**Stored data:**
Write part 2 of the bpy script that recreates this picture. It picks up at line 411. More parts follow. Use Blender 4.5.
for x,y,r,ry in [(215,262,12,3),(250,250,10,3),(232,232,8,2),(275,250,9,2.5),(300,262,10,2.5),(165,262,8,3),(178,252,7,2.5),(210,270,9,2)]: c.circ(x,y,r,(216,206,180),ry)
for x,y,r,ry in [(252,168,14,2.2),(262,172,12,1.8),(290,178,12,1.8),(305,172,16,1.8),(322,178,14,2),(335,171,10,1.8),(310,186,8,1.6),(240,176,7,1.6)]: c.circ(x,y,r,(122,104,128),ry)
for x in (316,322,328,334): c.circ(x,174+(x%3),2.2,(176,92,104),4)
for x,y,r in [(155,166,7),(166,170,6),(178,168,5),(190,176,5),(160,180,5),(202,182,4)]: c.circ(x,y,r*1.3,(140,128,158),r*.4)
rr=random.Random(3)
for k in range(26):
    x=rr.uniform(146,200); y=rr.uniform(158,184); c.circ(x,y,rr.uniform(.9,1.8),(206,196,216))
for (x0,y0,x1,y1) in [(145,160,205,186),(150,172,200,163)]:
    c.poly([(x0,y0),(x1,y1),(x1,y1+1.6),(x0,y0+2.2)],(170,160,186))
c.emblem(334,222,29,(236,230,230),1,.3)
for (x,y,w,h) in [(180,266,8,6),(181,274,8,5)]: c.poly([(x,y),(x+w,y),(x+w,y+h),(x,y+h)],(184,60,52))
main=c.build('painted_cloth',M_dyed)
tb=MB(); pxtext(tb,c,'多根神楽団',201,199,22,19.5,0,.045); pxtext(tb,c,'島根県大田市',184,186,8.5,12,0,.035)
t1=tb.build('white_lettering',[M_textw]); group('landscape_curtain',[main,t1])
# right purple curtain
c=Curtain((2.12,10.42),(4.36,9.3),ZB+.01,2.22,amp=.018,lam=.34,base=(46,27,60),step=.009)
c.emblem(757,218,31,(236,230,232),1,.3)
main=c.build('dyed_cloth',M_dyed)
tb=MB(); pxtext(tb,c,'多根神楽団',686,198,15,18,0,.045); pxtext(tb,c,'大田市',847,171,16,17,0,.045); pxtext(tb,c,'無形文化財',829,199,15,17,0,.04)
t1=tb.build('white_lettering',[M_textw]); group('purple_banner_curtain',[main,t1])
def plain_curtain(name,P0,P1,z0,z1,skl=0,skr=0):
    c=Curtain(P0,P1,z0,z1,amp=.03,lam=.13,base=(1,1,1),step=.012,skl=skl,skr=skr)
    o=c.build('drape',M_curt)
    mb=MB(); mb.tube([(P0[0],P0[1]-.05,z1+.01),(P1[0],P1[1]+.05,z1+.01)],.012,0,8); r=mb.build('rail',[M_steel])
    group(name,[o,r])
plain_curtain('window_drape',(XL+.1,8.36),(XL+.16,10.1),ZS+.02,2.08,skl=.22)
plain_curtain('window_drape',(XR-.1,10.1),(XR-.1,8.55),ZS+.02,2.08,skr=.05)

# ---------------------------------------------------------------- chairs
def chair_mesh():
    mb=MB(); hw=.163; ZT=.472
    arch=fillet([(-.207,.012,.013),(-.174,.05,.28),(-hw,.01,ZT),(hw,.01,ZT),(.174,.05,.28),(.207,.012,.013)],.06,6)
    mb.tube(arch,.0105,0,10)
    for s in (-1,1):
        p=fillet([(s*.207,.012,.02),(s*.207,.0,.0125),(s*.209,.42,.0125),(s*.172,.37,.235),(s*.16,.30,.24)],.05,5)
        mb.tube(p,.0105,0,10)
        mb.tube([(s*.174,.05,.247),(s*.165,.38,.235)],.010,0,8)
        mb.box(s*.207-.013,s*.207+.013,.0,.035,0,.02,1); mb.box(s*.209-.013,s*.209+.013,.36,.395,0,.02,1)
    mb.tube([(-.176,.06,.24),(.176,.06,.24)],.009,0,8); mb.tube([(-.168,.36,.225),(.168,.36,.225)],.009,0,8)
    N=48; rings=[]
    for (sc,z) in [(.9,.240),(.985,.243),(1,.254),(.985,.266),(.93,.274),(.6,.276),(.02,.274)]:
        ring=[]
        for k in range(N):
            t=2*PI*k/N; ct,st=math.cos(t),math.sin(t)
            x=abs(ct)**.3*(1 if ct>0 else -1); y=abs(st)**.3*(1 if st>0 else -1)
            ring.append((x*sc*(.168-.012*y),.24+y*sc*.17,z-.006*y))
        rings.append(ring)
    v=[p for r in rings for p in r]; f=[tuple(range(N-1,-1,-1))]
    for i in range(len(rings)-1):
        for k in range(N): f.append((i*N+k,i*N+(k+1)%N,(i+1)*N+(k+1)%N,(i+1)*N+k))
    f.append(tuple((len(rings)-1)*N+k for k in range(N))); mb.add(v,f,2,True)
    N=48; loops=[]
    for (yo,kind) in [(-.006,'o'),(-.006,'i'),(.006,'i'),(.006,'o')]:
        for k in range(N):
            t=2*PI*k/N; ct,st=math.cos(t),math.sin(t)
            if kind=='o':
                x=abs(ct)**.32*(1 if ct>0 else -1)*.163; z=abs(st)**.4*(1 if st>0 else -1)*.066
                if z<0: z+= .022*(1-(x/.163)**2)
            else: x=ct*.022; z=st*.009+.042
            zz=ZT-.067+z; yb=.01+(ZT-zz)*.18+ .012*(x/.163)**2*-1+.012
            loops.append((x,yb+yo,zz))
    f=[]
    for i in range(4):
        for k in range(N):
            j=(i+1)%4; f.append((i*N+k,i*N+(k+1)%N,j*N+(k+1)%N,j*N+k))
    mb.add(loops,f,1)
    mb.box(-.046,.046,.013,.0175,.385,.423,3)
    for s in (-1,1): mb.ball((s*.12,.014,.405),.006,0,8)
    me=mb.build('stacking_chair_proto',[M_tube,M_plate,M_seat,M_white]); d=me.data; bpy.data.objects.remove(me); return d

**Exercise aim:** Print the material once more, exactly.

**Written reply:**
Write part 2 of the bpy script that recreates this picture. It picks up at line 411. More parts follow. Use Blender 4.5.
for x,y,r,ry in [(215,262,12,3),(250,250,10,3),(232,232,8,2),(275,250,9,2.5),(300,262,10,2.5),(165,262,8,3),(178,252,7,2.5),(210,270,9,2)]: c.circ(x,y,r,(216,206,180),ry)
for x,y,r,ry in [(252,168,14,2.2),(262,172,12,1.8),(290,178,12,1.8),(305,172,16,1.8),(322,178,14,2),(335,171,10,1.8),(310,186,8,1.6),(240,176,7,1.6)]: c.circ(x,y,r,(122,104,128),ry)
for x in (316,322,328,334): c.circ(x,174+(x%3),2.2,(176,92,104),4)
for x,y,r in [(155,166,7),(166,170,6),(178,168,5),(190,176,5),(160,180,5),(202,182,4)]: c.circ(x,y,r*1.3,(140,128,158),r*.4)
rr=random.Random(3)
for k in range(26):
    x=rr.uniform(146,200); y=rr.uniform(158,184); c.circ(x,y,rr.uniform(.9,1.8),(206,196,216))
for (x0,y0,x1,y1) in [(145,160,205,186),(150,172,200,163)]:
    c.poly([(x0,y0),(x1,y1),(x1,y1+1.6),(x0,y0+2.2)],(170,160,186))
c.emblem(334,222,29,(236,230,230),1,.3)
for (x,y,w,h) in [(180,266,8,6),(181,274,8,5)]: c.poly([(x,y),(x+w,y),(x+w,y+h),(x,y+h)],(184,60,52))
main=c.build('painted_cloth',M_dyed)
tb=MB(); pxtext(tb,c,'多根神楽団',201,199,22,19.5,0,.045); pxtext(tb,c,'島根県大田市',184,186,8.5,12,0,.035)
t1=tb.build('white_lettering',[M_textw]); group('landscape_curtain',[main,t1])
# right purple curtain
c=Curtain((2.12,10.42),(4.36,9.3),ZB+.01,2.22,amp=.018,lam=.34,base=(46,27,60),step=.009)
c.emblem(757,218,31,(236,230,232),1,.3)
main=c.build('dyed_cloth',M_dyed)
tb=MB(); pxtext(tb,c,'多根神楽団',686,198,15,18,0,.045); pxtext(tb,c,'大田市',847,171,16,17,0,.045); pxtext(tb,c,'無形文化財',829,199,15,17,0,.04)
t1=tb.build('white_lettering',[M_textw]); group('purple_banner_curtain',[main,t1])
def plain_curtain(name,P0,P1,z0,z1,skl=0,skr=0):
    c=Curtain(P0,P1,z0,z1,amp=.03,lam=.13,base=(1,1,1),step=.012,skl=skl,skr=skr)
    o=c.build('drape',M_curt)
    mb=MB(); mb.tube([(P0[0],P0[1]-.05,z1+.01),(P1[0],P1[1]+.05,z1+.01)],.012,0,8); r=mb.build('rail',[M_steel])
    group(name,[o,r])
plain_curtain('window_drape',(XL+.1,8.36),(XL+.16,10.1),ZS+.02,2.08,skl=.22)
plain_curtain('window_drape',(XR-.1,10.1),(XR-.1,8.55),ZS+.02,2.08,skr=.05)

# ---------------------------------------------------------------- chairs
def chair_mesh():
    mb=MB(); hw=.163; ZT=.472
    arch=fillet([(-.207,.012,.013),(-.174,.05,.28),(-hw,.01,ZT),(hw,.01,ZT),(.174,.05,.28),(.207,.012,.013)],.06,6)
    mb.tube(arch,.0105,0,10)
    for s in (-1,1):
        p=fillet([(s*.207,.012,.02),(s*.207,.0,.0125),(s*.209,.42,.0125),(s*.172,.37,.235),(s*.16,.30,.24)],.05,5)
        mb.tube(p,.0105,0,10)
        mb.tube([(s*.174,.05,.247),(s*.165,.38,.235)],.010,0,8)
        mb.box(s*.207-.013,s*.207+.013,.0,.035,0,.02,1); mb.box(s*.209-.013,s*.209+.013,.36,.395,0,.02,1)
    mb.tube([(-.176,.06,.24),(.176,.06,.24)],.009,0,8); mb.tube([(-.168,.36,.225),(.168,.36,.225)],.009,0,8)
    N=48; rings=[]
    for (sc,z) in [(.9,.240),(.985,.243),(1,.254),(.985,.266),(.93,.274),(.6,.276),(.02,.274)]:
        ring=[]
        for k in range(N):
            t=2*PI*k/N; ct,st=math.cos(t),math.sin(t)
            x=abs(ct)**.3*(1 if ct>0 else -1); y=abs(st)**.3*(1 if st>0 else -1)
            ring.append((x*sc*(.168-.012*y),.24+y*sc*.17,z-.006*y))
        rings.append(ring)
    v=[p for r in rings for p in r]; f=[tuple(range(N-1,-1,-1))]
    for i in range(len(rings)-1):
        for k in range(N): f.append((i*N+k,i*N+(k+1)%N,(i+1)*N+(k+1)%N,(i+1)*N+k))
    f.append(tuple((len(rings)-1)*N+k for k in range(N))); mb.add(v,f,2,True)
    N=48; loops=[]
    for (yo,kind) in [(-.006,'o'),(-.006,'i'),(.006,'i'),(.006,'o')]:
        for k in range(N):
            t=2*PI*k/N; ct,st=math.cos(t),math.sin(t)
            if kind=='o':
                x=abs(ct)**.32*(1 if ct>0 else -1)*.163; z=abs(st)**.4*(1 if st>0 else -1)*.066
                if z<0: z+= .022*(1-(x/.163)**2)
            else: x=ct*.022; z=st*.009+.042
            zz=ZT-.067+z; yb=.01+(ZT-zz)*.18+ .012*(x/.163)**2*-1+.012
            loops.append((x,yb+yo,zz))
    f=[]
    for i in range(4):
        for k in range(N):
            j=(i+1)%4; f.append((i*N+k,i*N+(k+1)%N,j*N+(k+1)%N,j*N+k))
    mb.add(loops,f,1)
    mb.box(-.046,.046,.013,.0175,.385,.423,3)
    for s in (-1,1): mb.ball((s*.12,.014,.405),.006,0,8)
    me=mb.build('stacking_chair_proto',[M_tube,M_plate,M_seat,M_white]); d=me.data; bpy.data.objects.remove(me); return d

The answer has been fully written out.